At Austerlitz, when the Russian army are broken and in flight, Prince Andrei attempts to save the day; he stems the tide of the fugitives, seizes the flag as it falls from the hand of a dying officer, and leads the whole battalion against a French battery; he is shot down with the flag still in his hand; he believes himself fatally wounded and, as he sinks into unconsciousness, realises suddenly the emptiness of all he has striven for and the beauty of that sweet and profound peace which lies at the heart of the world, but which, until that moment of marvellous insight—-the insight given by the near approach of death—he had never even seen.
"He opened his eyes, hoping to see how the struggle between the artilleryman and the Frenchman ended, and anxious to know whether or not the red-headed artillerist was killed, and the cannon saved or captured.
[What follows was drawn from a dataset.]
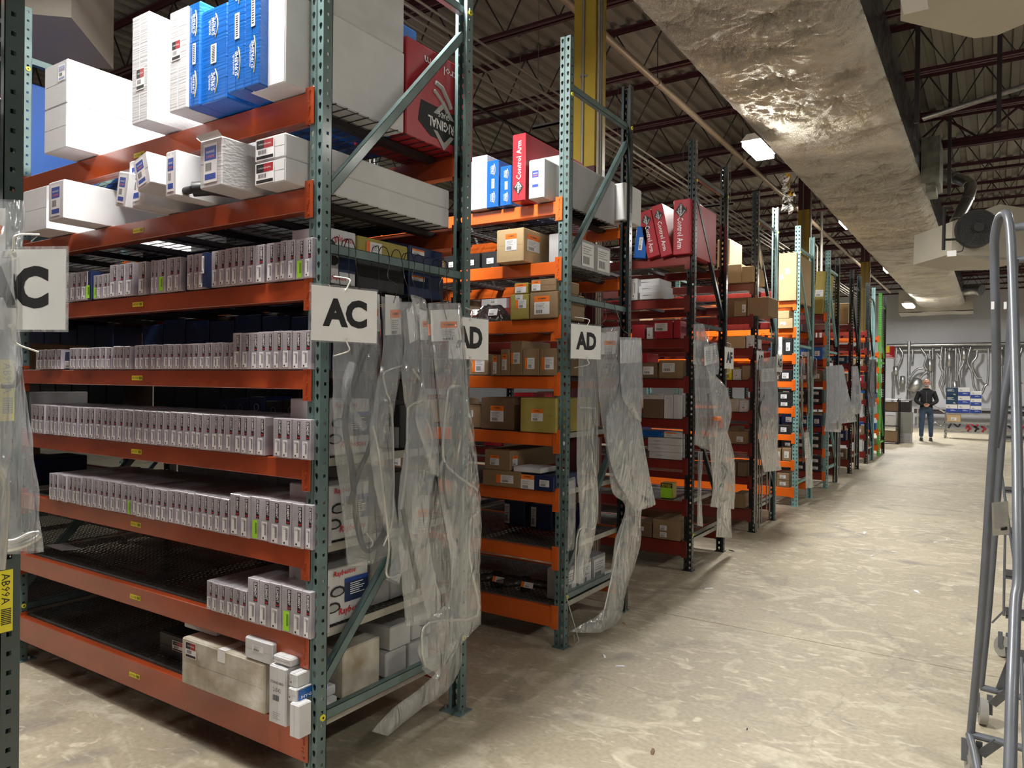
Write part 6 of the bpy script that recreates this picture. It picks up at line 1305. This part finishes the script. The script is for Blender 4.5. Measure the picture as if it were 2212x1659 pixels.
for a, c in (((2185, 1425, 3.4), (2160, 1490, 3.4)), ((2176, 1494, 3.38), (2142, 1522, 3.42)), ((2156, 1603, 2.99), (2118, 1630, 3.02))):
    A, B_ = dep(*a)-LO, dep(*c)-LO; d_ = (B_-A).normalized(); s_ = d_.cross(FW).normalized()*.022; b = MB(); n_ = -FW*.003
    b.add([A-s_, A+s_, B_+s_, B_-s_, A-s_+n_, A+s_+n_, B_+s_+n_, B_-s_+n_], [(0, 1, 2, 3), (4, 5, 6, 7), (0, 1, 5, 4), (1, 2, 6, 5), (2, 3, 7, 6), (3, 0, 4, 7)], 'ladder_grey'); b.obj('gusset', LD)
for i, (px, py, d, ax) in enumerate(((2124, 1523, 3.52, RT), (2099, 1640, 3.06, (RT+FW*.15).normalized()), (2169, 1392, 4.4, (RT*.6+FW).normalized()))):
    c = dep(px, py, d)-LO; vw = (dep(px, py, d)-CAM).normalized(); ax = vw.cross(Vector((0, 0, 1))).normalized(); ax = (ax+vw*(.12, .2, .9)[i]).normalized(); c.z = .062; b = MB(); b.tube([c-ax*.017, c+ax*.017], .06, 'wheel_grey', 20); b.tube([c-ax*.02, c+ax*.02], .02, 'galv', 10)
    for s in (-1, 1): q = c+ax*.026*s; b.box(q.x-.012, q.x+.012, q.y-.004, q.y+.004, q.z-.01, q.z+.085, 'ladder_grey')
    b.obj('caster', LD)
for py, d in ((1245, 3.9), (1330, 3.75), (1150, 4.0), (1060, 4.1), (945, 4.2), (880, 4.2), (1420, 3.7)):
    A = dep(2172, py, d*.9)-LO; b = MB(); b.box(A.x, A.x+.45, A.y, A.y+.14, A.z-.012, A.z, 'ladder_grey'); b.box(A.x, A.x+.45, A.y-.004, A.y+.14, A.z, A.z+.006, 'rubber')
    b.obj('tread', LD)
ltube('cross_tube', [(2190, 492, 2.9), (2240, 486, 2.8)], .016, sm=False); ltube('cross_tube', [(2192, 562, 3.6), (2240, 557, 3.5)], .016, sm=False)
ltube('brace_rod', [(2172, 1100, 3.9), (2168, 1330, 3.9)], .006, sm=False); ltube('brace_rod', [(2143, 1345, 3.95), (2168, 1320, 3.9)], .005, sm=False); ltube('brace_rod', [(2206, 1420, 2.9), (2215, 1700, 2.7)], .007, sm=False); ltube('brace_rod', [(2160, 1000, 3.6), (2196, 1250, 3.5)], .006, sm=False)
A, B_, C_, D2 = [dep(*p)-LO for p in ((2144, 1158, 2.8), (2180, 1154, 2.8), (2178, 1082, 2.8), (2142, 1086, 2.8))]
b = MB(); b.add([A, B_, C_, D2], [(0, 1, 2, 3)], 'galv_cream')
for k in range(14):
    v = .93-k*.055; q = lambda u, v: A.lerp(B_, u).lerp(D2.lerp(C_, u), v)-FW*.002; b.add([q(.12, v), q(.82-.1*(k % 3), v), q(.82-.1*(k % 3), v+.02), q(.12, v+.02)], [(0, 1, 2, 3)], 'grey_print')
b.add([q(.5, .14), q(.88, .14), q(.88, .24), q(.5, .24)], [(0, 1, 2, 3)], 'ink'); b.obj('warning_tag', LD, label='grey printed warning tag')
b = MB()
for p in ((2145, 660, 2.70), (2172, 660, 2.9)): c = dep(*p)-LO; b.box(c.x-.006, c.x+.004, c.y-.008, c.y+.008, c.z-.014, c.z+.014, 'paper')
b.obj('clip', LD)

# ------------------------------------------------------------------ litter on the floor
random.seed(21)
LW = ['nearest, before the AC and AD racks', 'just in front of the AD rack foot', 'the large flat one, right of centre', 'largest one, in the middle distance', 'beside the shadow of the AD sign', 'by the folded bag on the floor', 'by the AE rear post', 'tiny speck near the camera', 'far right, upper one', 'far right, lower one', 'small one, right of centre, upper', 'small one, right of centre, lower', 'curled one at the bottom of the view']
for i, (px, py, s, m) in enumerate(((1340, 1440, .03, 'paper'), (1305, 1418, .03, 'paper'), (1980, 1278, .05, 'paper'), (1868, 1151, .06, 'paper'), (1532, 1272, .04, 'paper'), (1350, 1347, .03, 'kraft_light'), (1580, 1190, .04, 'ink'), (1614, 1576, .008, 'ink'), (2045, 1166, .03, 'paper'), (2022, 1172, .03, 'paper'), (1932, 1193, .03, 'paper'), (1885, 1201, .03, 'paper'), (1410, 1624, .03, 'kraft_dark'))):
    p = on(px, py, 2, 0); b = MB(); a = random.uniform(0, PI); c_, s_ = math.cos(a), math.sin(a)
    q = [(-s, -s*.22), (s*.1, -s*.3), (s, -s*.1), (s*.8, s*.25), (-s*.2, s*.3), (-s*.9, s*.15)]
    T = [(x*c_-y*s_, x*s_+y*c_) for x, y in q]; b.add([(x, y, .001) for x, y in T]+[(x*.8, y*.8, .004+.003*(k % 2)) for k, (x, y) in enumerate(T)], [(k, (k+1) % 6, 6+(k+1) % 6, 6+k) for k in range(6)]+[(6, 7, 8, 9, 10, 11)], m)
    b.obj('paper_scrap', loc=(p.x, p.y, 0), label='small %s scrap on the aisle floor, %s' % ({'paper': 'white', 'kraft_light': 'tan', 'ink': 'black', 'kraft_dark': 'brown'}[m], LW[i]), cat='litter', group='%s floor scraps' % {'paper': 'white', 'kraft_light': 'tan', 'ink': 'black', 'kraft_dark': 'brown'}[m])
But he could see nothing of it. Over him, he could see nothing except the sky, the lofty sky, no longer clear but still immeasurably lofty and with light grey clouds slowly wandering over it.
"'How still, calm, and solemn! How entirely different from when I was running,' said Prince Andrei to himself. 'It was not so when we were all running and shouting and fighting.... How is it that I never saw before this lofty sky? And how glad I am that I have learned to know it at last. Yes! all is empty, all is deception, except these infinite heavens. Nothing, nothing at all, beside! And even that is nothing but silence and peace! And thank God!'"
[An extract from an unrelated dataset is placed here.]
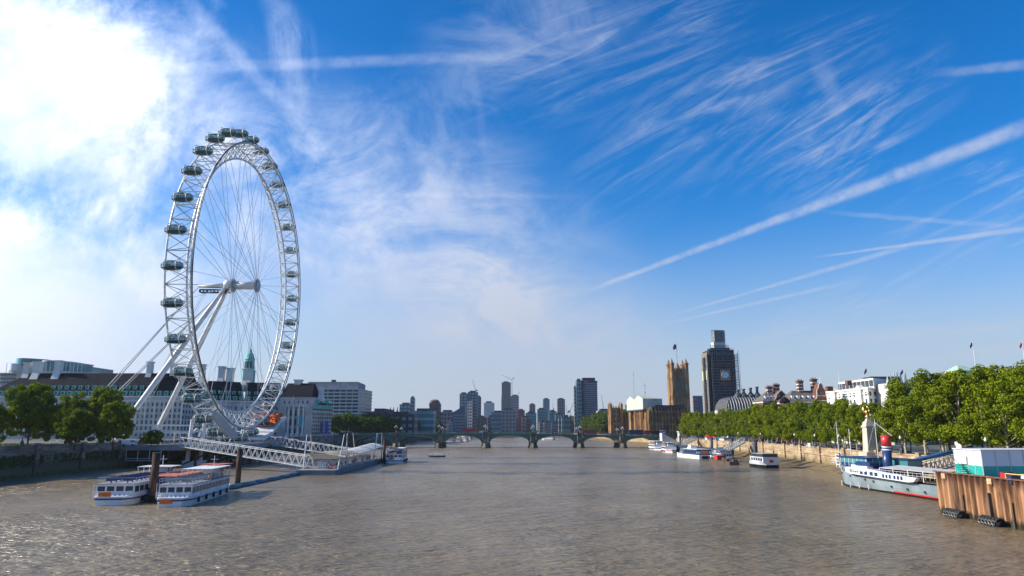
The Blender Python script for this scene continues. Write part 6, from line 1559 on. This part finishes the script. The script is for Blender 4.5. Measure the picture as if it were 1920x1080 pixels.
for Y in np.linspace(183,262,30):
    Y=float(Y); i=r.randrange(8); person((LB(Y)-r.uniform(.9,7),Y+r.uniform(-1,1),ZL),f'person in a {clothes[i][0]} top on the left promenade, {ordn(k)} from the left','people on the left promenade',i,r.uniform(0,6)); k+=1
for j in range(70):
    i=r.randrange(8); x=r.uniform(bx_[0],bx_[-1]); person((x,BY+r.uniform(.8,2.5),dz_(x)),'tiny figure among the people walking along the near footway of the bridge','people on the bridge',i,r.choice([PI/2,-PI/2]))
for j in range(60):
    i=r.randrange(8); Y=r.uniform(225,311); person((r.uniform(-65.5,-55.8),Y,1.42),'figure among the crowd waiting under the canopy of the floating pier','people on the floating pier',i,r.uniform(0,6))
for j in range(45):
    i=r.randrange(8); Y=r.uniform(400,520); person((LB(Y)-r.uniform(.8,9),Y,ZL),'distant figure in the crowd on the riverside walk before the stone hall','people by the stone hall',i,r.uniform(0,6))
for j in range(25):
    i=r.randrange(8); person((r.uniform(-137,-110),r.uniform(264,328),8.0),'figure in the queue on the wheel boarding platform','people on the boarding platform',i,r.uniform(0,6))
for k in range(22):
    Y=150+k*16+r.uniform(-4,4); i=r.randrange(8); person((RB(Y)+r.uniform(1.2,6),Y,ZR+.012),f'person in a {clothes[i][0]} top behind the right embankment wall, {ordn(k)} from the right','people on the right embankment',i,r.uniform(0,6))
for j in range(26):
    i=r.randrange(8); f=r.random(); person((98.5+3.5*f-.6,336+142*f,1.2),'small figure standing on the edge of the covered right pier','people on the right pier',i,r.uniform(0,6))
# ---------------- haze ----------------
hb=MB().box((-4400,-260,-2),(4400,4400,190)).build('haze',white); hb.data.materials.clear(); hb['kind']='stuff'
m=bpy.data.materials.new('haze'); m.use_nodes=True; nt=m.node_tree; nt.nodes.clear(); ou=nt.nodes.new('ShaderNodeOutputMaterial'); pv=nt.nodes.new('ShaderNodeVolumePrincipled')
pv.inputs['Color'].default_value=(.78,.86,1,1); pv.inputs['Density'].default_value=.00004; pv.inputs['Anisotropy'].default_value=.2; nt.links.new(pv.outputs[0],ou.inputs[1]); hb.data.materials.append(m)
Prince Andrei, sinking once more into unconsciousness, recovers to find Napoleon surveying him and calling him "une belle mort." When it is discovered that he is alive Napoleon congratulates him on his magnificent courage; but even the praise of this man, hitherto Prince Andrei's idol, does not move him. He has seen, once and for all, the emptiness of military glory. He recovers from his wound, and, softened and tender, returns to his family, who are mourning him as dead; he finds a son just born to him and his wife dying in childbirth.
Henceforward Prince Andrei is changed, gentle, and tender, but melancholy, and regarding himself as a man whose life is done. Interest returns again when he meets Natasha Rostof—one of the most charming heroines in fiction; Natasha is the very embodiment of joy in life, all poetry, passion, and romance. She enthrals Prince Andrei, he is happy as he has never been, and they are betrothed, but the opposition of his family causes the marriage to be postponed.
Unfortunately Natasha has the defects of her qualities; she allows herself to be fascinated (though only momentarily) by a hopelessly inferior man. Prince Andrei, deeply wounded both in his love and in his pride, refuses to forgive; the old bitterness against life, the old anger return once more. He seeks his rival, Kuragin, and, not finding him, re-enters military service.
At the battle of Borodino Prince Andrei is wounded again, and this time, as it proves, fatally; he lingers for some weeks, and, before his death, fate grants him one last happiness; the Rostofs, in the flight from Moscow, sacrifice their own property to save some Russian wounded among whom, unknown to them, is Prince Andrei; he and Natasha meet again.
In all Tolstoy's pages none are more lovely and pathetic than those depicting this union on the edge of the grave; for a time there is hope—the renewal of his heart's joy assisting the wounded man to rally—but it is only for a brief space, and there succeeds the tragic and terrible yet beautiful alienation of death.